Part Four: Challenges 21-31

written by Patrick Ow March 25, 2020
Challenges in the Workplace are Making You Unhappy

Patrick Ow shares the challenges in the changing workplace and how they are making employees unhappy.

21. The Half-Life of a Learned Skill is 5 Years

Even if employees do manage to get skilled up either on their own or through the support offered by their employers, skill obsolescence is real.

Skill obsolescence is the degree to which employees lacked up-to-date knowledge or skills necessary to maintain effective performance in their current or future work roles. To avoid skill obsolescence, employees must continuously learn new skills, acquire new knowledge, and retrain themselves.

According to John Seely Brown and Douglas Thomas, authors of A New Culture of Learning, the half-life of a learned skill is five years. What we learned ten years ago is essentially obsolete.

Half of what we learned five years ago will become irrelevant.

The authors of The 100-Year Life noted that as employees face employment spanning sixty to seventy years, they expect employers will help them continually reinvent themselves, move from role to role, and find their calling over time.
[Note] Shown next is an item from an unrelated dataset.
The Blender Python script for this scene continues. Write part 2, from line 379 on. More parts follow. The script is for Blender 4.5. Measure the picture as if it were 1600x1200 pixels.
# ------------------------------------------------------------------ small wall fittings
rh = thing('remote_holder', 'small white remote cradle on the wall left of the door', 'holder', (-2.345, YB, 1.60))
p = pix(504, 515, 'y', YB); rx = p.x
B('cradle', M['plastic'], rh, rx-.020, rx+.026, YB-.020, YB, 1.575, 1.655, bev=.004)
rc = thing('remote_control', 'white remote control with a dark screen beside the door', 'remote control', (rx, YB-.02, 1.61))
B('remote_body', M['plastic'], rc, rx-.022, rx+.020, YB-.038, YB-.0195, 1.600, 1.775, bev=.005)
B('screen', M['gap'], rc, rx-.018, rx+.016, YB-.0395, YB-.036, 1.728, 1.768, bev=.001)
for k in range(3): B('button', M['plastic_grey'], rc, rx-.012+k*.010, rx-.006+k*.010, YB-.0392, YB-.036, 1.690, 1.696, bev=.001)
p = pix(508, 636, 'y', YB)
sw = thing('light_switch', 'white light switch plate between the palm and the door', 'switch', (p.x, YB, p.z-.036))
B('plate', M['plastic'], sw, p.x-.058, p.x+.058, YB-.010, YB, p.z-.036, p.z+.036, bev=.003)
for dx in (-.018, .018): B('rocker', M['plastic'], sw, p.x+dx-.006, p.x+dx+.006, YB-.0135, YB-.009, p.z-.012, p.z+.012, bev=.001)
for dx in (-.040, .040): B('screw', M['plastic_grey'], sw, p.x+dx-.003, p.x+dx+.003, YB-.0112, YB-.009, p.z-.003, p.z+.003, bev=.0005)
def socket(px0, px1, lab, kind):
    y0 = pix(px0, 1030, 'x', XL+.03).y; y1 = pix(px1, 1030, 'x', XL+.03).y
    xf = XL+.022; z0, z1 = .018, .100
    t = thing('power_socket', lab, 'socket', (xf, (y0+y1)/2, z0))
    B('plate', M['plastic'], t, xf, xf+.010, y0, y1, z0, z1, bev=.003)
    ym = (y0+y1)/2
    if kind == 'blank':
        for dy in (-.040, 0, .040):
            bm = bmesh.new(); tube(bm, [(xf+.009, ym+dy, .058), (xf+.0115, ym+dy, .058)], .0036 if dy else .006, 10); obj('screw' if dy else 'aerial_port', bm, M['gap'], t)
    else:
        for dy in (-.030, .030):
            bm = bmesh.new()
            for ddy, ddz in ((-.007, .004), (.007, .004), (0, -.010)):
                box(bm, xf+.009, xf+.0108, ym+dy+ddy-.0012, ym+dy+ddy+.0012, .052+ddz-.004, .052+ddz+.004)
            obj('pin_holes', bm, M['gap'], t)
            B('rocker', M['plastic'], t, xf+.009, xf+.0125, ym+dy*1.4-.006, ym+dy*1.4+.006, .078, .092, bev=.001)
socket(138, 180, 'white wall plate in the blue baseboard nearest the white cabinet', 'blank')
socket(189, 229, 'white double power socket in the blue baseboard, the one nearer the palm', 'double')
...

Of the respondents surveyed, 83% say that their employers are shifting to flexible, open career models that offer enriching assignments, projects, and experiences rather than a static career progression. Also, 42% believed that employees will have careers that span five years or less.

Deloitte asked:

What does it mean in a world where careers span sixty years, even as the half-life of learned skills continues to fall to only about five years? In the past, employees learned to gain skills for a career; now, the career itself is a journey of learning.

22. Employees’ Jobs Have Use-By Dates

Given the current rate of technological change and the half-life of a learned skill, jobs and careers have much shorter use-by dates. According to The Age, every career and job has a ‘use-by’ date.

Lawyers, accountants, and doctors can practice until they drop. That’s in theory at least. They face ‘tripwires’ in their careers that will determine whether they will become well-regarded high flyers or mere journeymen. Lawyers can become partners of law firms within eight or nine years of starting out. This requires significant personal sacrifices.